» Raw data
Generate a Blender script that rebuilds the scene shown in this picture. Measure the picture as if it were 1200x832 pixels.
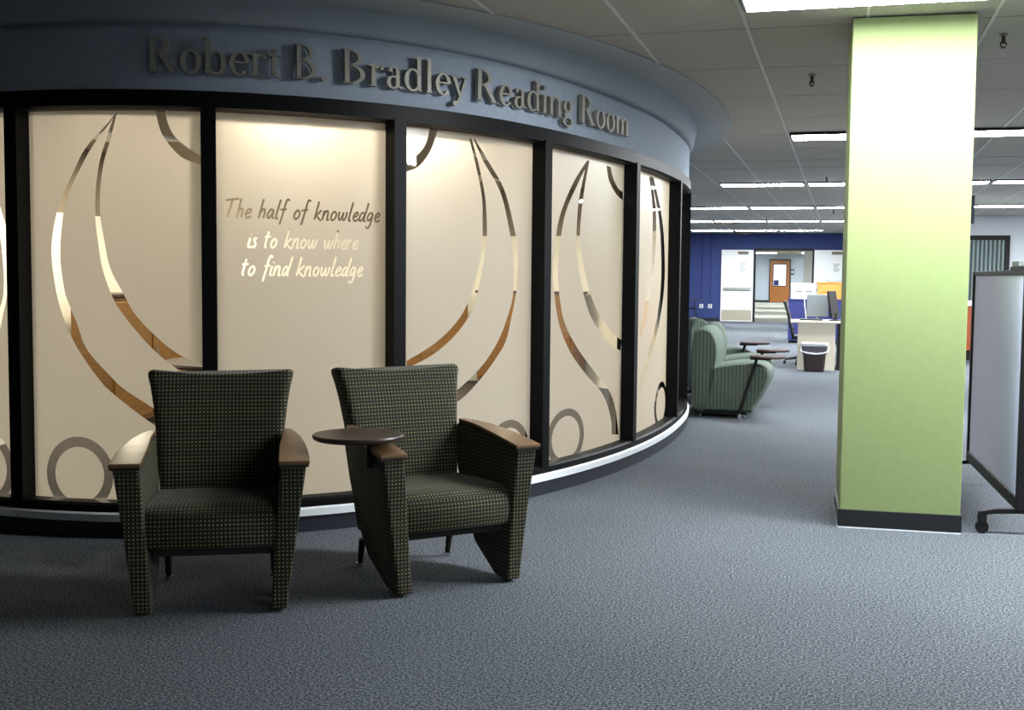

--

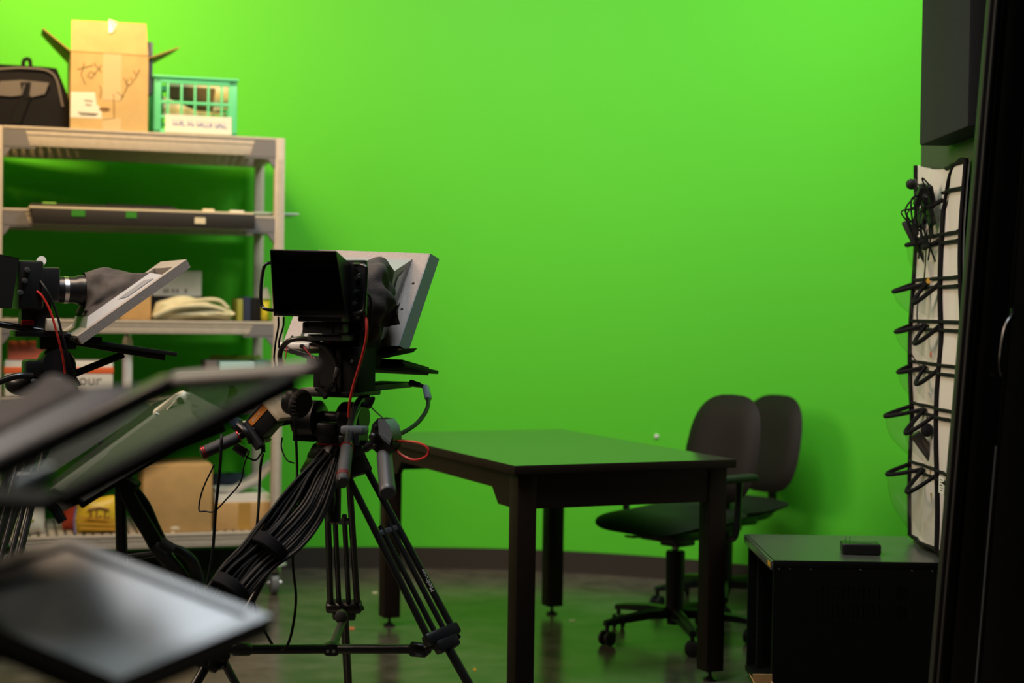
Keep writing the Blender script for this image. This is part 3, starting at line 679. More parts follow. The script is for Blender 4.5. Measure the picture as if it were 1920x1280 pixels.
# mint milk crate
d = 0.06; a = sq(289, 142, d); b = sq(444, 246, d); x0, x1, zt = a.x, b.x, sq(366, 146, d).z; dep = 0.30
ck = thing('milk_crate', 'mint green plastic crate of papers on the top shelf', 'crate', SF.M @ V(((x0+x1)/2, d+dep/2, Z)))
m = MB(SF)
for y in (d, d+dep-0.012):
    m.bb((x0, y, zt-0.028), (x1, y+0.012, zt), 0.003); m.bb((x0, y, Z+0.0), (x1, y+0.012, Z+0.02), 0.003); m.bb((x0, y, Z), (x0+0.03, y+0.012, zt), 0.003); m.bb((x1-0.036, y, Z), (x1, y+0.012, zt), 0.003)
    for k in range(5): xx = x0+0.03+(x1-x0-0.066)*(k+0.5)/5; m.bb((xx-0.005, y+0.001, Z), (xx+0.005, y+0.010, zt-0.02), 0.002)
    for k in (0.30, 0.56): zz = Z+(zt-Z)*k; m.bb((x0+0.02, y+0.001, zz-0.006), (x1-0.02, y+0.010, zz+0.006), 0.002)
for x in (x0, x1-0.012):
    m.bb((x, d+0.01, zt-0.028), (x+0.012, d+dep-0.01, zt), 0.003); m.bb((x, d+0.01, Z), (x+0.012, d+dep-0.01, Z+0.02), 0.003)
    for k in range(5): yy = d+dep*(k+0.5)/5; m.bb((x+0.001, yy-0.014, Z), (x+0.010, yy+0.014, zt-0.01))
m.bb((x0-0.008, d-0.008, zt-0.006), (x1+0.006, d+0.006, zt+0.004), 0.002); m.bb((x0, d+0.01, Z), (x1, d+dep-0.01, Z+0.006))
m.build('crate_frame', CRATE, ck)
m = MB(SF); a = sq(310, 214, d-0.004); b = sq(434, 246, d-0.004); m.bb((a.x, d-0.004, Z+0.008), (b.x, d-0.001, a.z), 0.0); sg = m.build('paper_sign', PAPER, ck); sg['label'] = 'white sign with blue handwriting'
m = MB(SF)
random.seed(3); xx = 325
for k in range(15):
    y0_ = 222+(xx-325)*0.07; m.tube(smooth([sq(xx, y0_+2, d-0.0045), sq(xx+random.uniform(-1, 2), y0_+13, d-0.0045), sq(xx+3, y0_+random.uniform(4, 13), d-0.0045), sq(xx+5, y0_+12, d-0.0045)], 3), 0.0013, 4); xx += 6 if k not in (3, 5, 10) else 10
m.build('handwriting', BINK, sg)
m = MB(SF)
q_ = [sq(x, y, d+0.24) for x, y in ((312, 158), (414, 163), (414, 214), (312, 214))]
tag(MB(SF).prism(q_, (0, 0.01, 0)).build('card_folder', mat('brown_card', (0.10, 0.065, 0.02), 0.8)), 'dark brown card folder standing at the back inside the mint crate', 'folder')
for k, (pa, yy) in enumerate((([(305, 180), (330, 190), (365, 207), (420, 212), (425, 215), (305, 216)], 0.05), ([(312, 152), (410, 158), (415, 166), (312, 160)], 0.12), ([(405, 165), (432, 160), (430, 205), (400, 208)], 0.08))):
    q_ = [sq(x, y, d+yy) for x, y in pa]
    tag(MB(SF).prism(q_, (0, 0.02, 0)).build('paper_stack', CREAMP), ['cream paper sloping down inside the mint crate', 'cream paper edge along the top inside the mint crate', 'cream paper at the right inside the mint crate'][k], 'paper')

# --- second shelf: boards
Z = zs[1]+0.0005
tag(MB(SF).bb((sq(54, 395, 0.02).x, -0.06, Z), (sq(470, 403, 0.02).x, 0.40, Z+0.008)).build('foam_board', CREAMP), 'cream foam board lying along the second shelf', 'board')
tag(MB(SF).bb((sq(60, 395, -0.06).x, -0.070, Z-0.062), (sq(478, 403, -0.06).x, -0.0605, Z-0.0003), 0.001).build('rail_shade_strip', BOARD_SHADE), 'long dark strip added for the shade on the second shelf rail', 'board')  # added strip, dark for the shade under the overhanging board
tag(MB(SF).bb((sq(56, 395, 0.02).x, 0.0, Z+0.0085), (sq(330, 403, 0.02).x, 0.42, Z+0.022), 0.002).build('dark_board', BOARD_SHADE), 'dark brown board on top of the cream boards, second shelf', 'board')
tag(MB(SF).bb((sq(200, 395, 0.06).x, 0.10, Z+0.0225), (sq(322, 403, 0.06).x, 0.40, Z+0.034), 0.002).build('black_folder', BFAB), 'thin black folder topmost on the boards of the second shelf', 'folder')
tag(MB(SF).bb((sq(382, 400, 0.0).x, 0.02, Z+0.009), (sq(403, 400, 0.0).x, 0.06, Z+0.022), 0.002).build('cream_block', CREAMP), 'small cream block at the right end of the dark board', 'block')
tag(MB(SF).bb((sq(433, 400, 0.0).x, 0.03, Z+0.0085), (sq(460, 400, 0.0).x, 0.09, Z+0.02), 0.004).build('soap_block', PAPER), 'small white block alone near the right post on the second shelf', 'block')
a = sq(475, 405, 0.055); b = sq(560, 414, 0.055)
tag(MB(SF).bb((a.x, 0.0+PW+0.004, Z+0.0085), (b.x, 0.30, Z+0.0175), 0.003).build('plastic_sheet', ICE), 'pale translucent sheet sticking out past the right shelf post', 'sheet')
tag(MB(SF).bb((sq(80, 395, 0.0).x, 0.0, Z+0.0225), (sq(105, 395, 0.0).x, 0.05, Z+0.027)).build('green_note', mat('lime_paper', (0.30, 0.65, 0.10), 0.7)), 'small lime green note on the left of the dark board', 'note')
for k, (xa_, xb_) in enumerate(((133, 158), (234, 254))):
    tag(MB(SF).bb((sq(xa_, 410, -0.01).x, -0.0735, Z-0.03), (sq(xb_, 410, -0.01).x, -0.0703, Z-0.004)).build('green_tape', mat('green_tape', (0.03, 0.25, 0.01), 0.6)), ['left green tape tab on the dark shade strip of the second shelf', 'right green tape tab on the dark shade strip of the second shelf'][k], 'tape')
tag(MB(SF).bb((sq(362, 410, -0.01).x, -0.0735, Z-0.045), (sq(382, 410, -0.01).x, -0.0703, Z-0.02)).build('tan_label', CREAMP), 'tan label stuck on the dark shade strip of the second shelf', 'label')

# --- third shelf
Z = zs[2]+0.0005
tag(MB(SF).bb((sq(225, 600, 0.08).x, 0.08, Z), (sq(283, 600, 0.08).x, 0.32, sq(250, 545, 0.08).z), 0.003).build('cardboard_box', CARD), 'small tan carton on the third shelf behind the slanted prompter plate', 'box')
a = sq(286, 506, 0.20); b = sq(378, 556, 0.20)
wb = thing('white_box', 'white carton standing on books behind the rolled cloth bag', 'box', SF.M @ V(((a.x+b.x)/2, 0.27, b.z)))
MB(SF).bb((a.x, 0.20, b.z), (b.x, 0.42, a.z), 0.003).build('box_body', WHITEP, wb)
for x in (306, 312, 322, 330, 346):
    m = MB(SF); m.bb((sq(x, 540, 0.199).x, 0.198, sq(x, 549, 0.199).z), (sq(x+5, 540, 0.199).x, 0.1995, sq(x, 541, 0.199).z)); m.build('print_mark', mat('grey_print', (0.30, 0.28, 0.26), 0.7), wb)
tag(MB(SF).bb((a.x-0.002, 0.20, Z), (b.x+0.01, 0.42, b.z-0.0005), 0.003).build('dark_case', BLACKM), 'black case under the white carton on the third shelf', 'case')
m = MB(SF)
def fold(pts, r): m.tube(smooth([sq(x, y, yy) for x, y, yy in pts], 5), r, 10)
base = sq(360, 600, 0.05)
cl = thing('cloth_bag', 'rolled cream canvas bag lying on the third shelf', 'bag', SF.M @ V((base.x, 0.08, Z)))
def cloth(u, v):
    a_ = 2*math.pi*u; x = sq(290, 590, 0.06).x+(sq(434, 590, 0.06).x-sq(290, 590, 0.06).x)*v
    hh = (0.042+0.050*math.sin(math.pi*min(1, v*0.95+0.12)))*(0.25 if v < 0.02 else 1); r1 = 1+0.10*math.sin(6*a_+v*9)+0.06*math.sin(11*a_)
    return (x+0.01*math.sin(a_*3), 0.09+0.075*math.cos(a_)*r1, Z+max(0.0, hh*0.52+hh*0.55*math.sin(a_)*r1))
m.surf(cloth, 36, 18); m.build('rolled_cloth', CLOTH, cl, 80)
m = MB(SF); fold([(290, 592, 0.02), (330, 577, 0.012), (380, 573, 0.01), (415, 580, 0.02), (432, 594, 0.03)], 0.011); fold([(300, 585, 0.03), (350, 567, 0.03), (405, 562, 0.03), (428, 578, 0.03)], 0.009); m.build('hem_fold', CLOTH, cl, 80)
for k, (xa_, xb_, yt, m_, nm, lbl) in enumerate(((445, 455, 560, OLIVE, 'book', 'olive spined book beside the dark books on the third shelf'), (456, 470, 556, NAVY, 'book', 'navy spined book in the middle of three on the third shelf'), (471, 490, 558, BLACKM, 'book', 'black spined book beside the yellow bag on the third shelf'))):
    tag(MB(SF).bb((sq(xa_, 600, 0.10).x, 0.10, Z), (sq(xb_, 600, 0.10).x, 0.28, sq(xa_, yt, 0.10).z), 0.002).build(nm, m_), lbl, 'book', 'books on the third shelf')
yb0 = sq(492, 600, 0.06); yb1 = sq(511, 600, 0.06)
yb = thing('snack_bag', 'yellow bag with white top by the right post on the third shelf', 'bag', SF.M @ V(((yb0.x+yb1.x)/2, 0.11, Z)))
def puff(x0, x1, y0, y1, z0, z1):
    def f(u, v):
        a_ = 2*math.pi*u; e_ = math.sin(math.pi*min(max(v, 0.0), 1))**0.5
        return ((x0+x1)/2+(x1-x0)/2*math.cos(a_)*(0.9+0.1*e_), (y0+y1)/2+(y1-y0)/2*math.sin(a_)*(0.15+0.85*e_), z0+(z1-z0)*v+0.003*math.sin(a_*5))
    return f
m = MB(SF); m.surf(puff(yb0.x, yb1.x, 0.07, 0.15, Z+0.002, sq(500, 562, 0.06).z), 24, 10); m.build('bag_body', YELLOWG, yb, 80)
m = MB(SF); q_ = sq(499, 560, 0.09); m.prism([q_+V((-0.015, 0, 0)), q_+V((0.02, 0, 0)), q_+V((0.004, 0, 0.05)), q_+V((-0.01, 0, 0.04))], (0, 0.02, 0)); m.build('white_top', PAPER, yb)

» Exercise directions
Of the lines above, copy each that contains "script".

» Task result
Generate a Blender script that rebuilds the scene shown in this picture. Measure the picture as if it were 1200x832 pixels.
Keep writing the Blender script for this image. This is part 3, starting at line 679. More parts follow. The script is for Blender 4.5. Measure the picture as if it were 1920x1280 pixels.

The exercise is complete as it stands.